**Recorded information**
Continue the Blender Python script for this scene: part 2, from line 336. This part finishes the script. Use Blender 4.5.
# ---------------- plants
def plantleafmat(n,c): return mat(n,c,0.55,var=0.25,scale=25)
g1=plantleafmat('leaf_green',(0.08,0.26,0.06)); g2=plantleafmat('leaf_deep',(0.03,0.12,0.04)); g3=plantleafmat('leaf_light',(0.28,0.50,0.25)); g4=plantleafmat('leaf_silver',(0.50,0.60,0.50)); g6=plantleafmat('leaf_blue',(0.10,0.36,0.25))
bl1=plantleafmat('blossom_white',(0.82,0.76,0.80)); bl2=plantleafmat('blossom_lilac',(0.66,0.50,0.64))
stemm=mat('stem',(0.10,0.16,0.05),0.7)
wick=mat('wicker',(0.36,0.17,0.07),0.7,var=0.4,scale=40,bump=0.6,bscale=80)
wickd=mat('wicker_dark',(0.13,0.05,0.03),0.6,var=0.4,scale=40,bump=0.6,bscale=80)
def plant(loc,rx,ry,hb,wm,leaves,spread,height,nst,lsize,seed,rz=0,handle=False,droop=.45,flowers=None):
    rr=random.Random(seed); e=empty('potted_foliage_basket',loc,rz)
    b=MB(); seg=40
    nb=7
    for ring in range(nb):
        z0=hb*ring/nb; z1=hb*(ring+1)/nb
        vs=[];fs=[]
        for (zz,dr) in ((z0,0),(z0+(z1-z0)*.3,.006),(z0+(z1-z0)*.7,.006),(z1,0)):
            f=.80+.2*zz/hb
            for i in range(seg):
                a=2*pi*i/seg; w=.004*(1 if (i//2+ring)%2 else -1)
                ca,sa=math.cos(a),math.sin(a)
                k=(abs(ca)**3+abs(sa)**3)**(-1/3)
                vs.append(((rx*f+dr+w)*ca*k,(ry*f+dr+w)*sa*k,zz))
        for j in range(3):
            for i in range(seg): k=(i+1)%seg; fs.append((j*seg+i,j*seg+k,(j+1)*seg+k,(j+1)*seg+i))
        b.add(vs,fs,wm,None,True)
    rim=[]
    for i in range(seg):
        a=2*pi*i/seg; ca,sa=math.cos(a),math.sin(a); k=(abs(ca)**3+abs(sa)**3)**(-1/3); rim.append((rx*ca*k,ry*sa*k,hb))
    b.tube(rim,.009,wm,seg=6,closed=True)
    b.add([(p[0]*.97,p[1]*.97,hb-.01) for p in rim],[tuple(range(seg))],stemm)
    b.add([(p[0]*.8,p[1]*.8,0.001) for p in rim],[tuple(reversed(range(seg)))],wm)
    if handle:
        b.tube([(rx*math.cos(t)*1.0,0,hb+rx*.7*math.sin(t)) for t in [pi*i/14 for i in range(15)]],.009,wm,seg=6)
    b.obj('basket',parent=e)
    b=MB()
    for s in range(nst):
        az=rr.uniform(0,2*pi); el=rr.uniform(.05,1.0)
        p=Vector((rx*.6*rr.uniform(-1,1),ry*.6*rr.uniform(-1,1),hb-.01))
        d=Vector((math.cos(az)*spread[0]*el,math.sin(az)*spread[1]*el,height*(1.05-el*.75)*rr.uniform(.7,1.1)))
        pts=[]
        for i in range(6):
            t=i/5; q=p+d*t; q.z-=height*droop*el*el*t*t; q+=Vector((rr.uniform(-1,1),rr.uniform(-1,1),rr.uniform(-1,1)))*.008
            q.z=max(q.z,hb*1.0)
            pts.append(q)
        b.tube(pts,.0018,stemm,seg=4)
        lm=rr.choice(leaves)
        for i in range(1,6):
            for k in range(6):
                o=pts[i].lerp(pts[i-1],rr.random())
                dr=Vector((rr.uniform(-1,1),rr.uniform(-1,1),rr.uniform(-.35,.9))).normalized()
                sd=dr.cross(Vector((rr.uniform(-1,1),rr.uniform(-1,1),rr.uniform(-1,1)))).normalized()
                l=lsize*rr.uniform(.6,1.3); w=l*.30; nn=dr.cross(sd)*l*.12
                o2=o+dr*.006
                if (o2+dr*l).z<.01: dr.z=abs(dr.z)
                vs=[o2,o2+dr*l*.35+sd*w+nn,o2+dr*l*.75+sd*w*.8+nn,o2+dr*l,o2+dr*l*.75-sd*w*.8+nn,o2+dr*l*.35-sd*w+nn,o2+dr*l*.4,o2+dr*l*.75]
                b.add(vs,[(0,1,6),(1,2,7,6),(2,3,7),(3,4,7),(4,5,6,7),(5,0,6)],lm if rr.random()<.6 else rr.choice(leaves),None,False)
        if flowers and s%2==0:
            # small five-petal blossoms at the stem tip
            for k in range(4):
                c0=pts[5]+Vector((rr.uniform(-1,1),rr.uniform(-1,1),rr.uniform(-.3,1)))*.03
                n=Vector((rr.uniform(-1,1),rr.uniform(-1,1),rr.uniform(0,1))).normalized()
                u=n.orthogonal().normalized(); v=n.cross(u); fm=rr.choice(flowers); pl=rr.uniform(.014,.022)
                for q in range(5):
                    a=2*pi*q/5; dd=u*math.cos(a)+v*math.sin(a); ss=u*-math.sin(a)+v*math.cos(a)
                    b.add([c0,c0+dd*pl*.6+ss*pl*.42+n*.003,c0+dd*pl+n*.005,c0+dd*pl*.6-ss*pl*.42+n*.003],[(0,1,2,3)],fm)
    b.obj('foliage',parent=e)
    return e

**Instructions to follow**
Please reproduce the entire listing, exactly as shown.

**Task result**
Continue the Blender Python script for this scene: part 2, from line 336. This part finishes the script. Use Blender 4.5.
# ---------------- plants
def plantleafmat(n,c): return mat(n,c,0.55,var=0.25,scale=25)
g1=plantleafmat('leaf_green',(0.08,0.26,0.06)); g2=plantleafmat('leaf_deep',(0.03,0.12,0.04)); g3=plantleafmat('leaf_light',(0.28,0.50,0.25)); g4=plantleafmat('leaf_silver',(0.50,0.60,0.50)); g6=plantleafmat('leaf_blue',(0.10,0.36,0.25))
bl1=plantleafmat('blossom_white',(0.82,0.76,0.80)); bl2=plantleafmat('blossom_lilac',(0.66,0.50,0.64))
stemm=mat('stem',(0.10,0.16,0.05),0.7)
wick=mat('wicker',(0.36,0.17,0.07),0.7,var=0.4,scale=40,bump=0.6,bscale=80)
wickd=mat('wicker_dark',(0.13,0.05,0.03),0.6,var=0.4,scale=40,bump=0.6,bscale=80)
def plant(loc,rx,ry,hb,wm,leaves,spread,height,nst,lsize,seed,rz=0,handle=False,droop=.45,flowers=None):
    rr=random.Random(seed); e=empty('potted_foliage_basket',loc,rz)
    b=MB(); seg=40
    nb=7
    for ring in range(nb):
        z0=hb*ring/nb; z1=hb*(ring+1)/nb
        vs=[];fs=[]
        for (zz,dr) in ((z0,0),(z0+(z1-z0)*.3,.006),(z0+(z1-z0)*.7,.006),(z1,0)):
            f=.80+.2*zz/hb
            for i in range(seg):
                a=2*pi*i/seg; w=.004*(1 if (i//2+ring)%2 else -1)
                ca,sa=math.cos(a),math.sin(a)
                k=(abs(ca)**3+abs(sa)**3)**(-1/3)
                vs.append(((rx*f+dr+w)*ca*k,(ry*f+dr+w)*sa*k,zz))
        for j in range(3):
            for i in range(seg): k=(i+1)%seg; fs.append((j*seg+i,j*seg+k,(j+1)*seg+k,(j+1)*seg+i))
        b.add(vs,fs,wm,None,True)
    rim=[]
    for i in range(seg):
        a=2*pi*i/seg; ca,sa=math.cos(a),math.sin(a); k=(abs(ca)**3+abs(sa)**3)**(-1/3); rim.append((rx*ca*k,ry*sa*k,hb))
    b.tube(rim,.009,wm,seg=6,closed=True)
    b.add([(p[0]*.97,p[1]*.97,hb-.01) for p in rim],[tuple(range(seg))],stemm)
    b.add([(p[0]*.8,p[1]*.8,0.001) for p in rim],[tuple(reversed(range(seg)))],wm)
    if handle:
        b.tube([(rx*math.cos(t)*1.0,0,hb+rx*.7*math.sin(t)) for t in [pi*i/14 for i in range(15)]],.009,wm,seg=6)
    b.obj('basket',parent=e)
    b=MB()
    for s in range(nst):
        az=rr.uniform(0,2*pi); el=rr.uniform(.05,1.0)
        p=Vector((rx*.6*rr.uniform(-1,1),ry*.6*rr.uniform(-1,1),hb-.01))
        d=Vector((math.cos(az)*spread[0]*el,math.sin(az)*spread[1]*el,height*(1.05-el*.75)*rr.uniform(.7,1.1)))
        pts=[]
        for i in range(6):
            t=i/5; q=p+d*t; q.z-=height*droop*el*el*t*t; q+=Vector((rr.uniform(-1,1),rr.uniform(-1,1),rr.uniform(-1,1)))*.008
            q.z=max(q.z,hb*1.0)
            pts.append(q)
        b.tube(pts,.0018,stemm,seg=4)
        lm=rr.choice(leaves)
        for i in range(1,6):
            for k in range(6):
                o=pts[i].lerp(pts[i-1],rr.random())
                dr=Vector((rr.uniform(-1,1),rr.uniform(-1,1),rr.uniform(-.35,.9))).normalized()
                sd=dr.cross(Vector((rr.uniform(-1,1),rr.uniform(-1,1),rr.uniform(-1,1)))).normalized()
                l=lsize*rr.uniform(.6,1.3); w=l*.30; nn=dr.cross(sd)*l*.12
                o2=o+dr*.006
                if (o2+dr*l).z<.01: dr.z=abs(dr.z)
                vs=[o2,o2+dr*l*.35+sd*w+nn,o2+dr*l*.75+sd*w*.8+nn,o2+dr*l,o2+dr*l*.75-sd*w*.8+nn,o2+dr*l*.35-sd*w+nn,o2+dr*l*.4,o2+dr*l*.75]
                b.add(vs,[(0,1,6),(1,2,7,6),(2,3,7),(3,4,7),(4,5,6,7),(5,0,6)],lm if rr.random()<.6 else rr.choice(leaves),None,False)
        if flowers and s%2==0:
            # small five-petal blossoms at the stem tip
            for k in range(4):
                c0=pts[5]+Vector((rr.uniform(-1,1),rr.uniform(-1,1),rr.uniform(-.3,1)))*.03
                n=Vector((rr.uniform(-1,1),rr.uniform(-1,1),rr.uniform(0,1))).normalized()
                u=n.orthogonal().normalized(); v=n.cross(u); fm=rr.choice(flowers); pl=rr.uniform(.014,.022)
                for q in range(5):
                    a=2*pi*q/5; dd=u*math.cos(a)+v*math.sin(a); ss=u*-math.sin(a)+v*math.cos(a)
                    b.add([c0,c0+dd*pl*.6+ss*pl*.42+n*.003,c0+dd*pl+n*.005,c0+dd*pl*.6-ss*pl*.42+n*.003],[(0,1,2,3)],fm)
    b.obj('foliage',parent=e)
    return e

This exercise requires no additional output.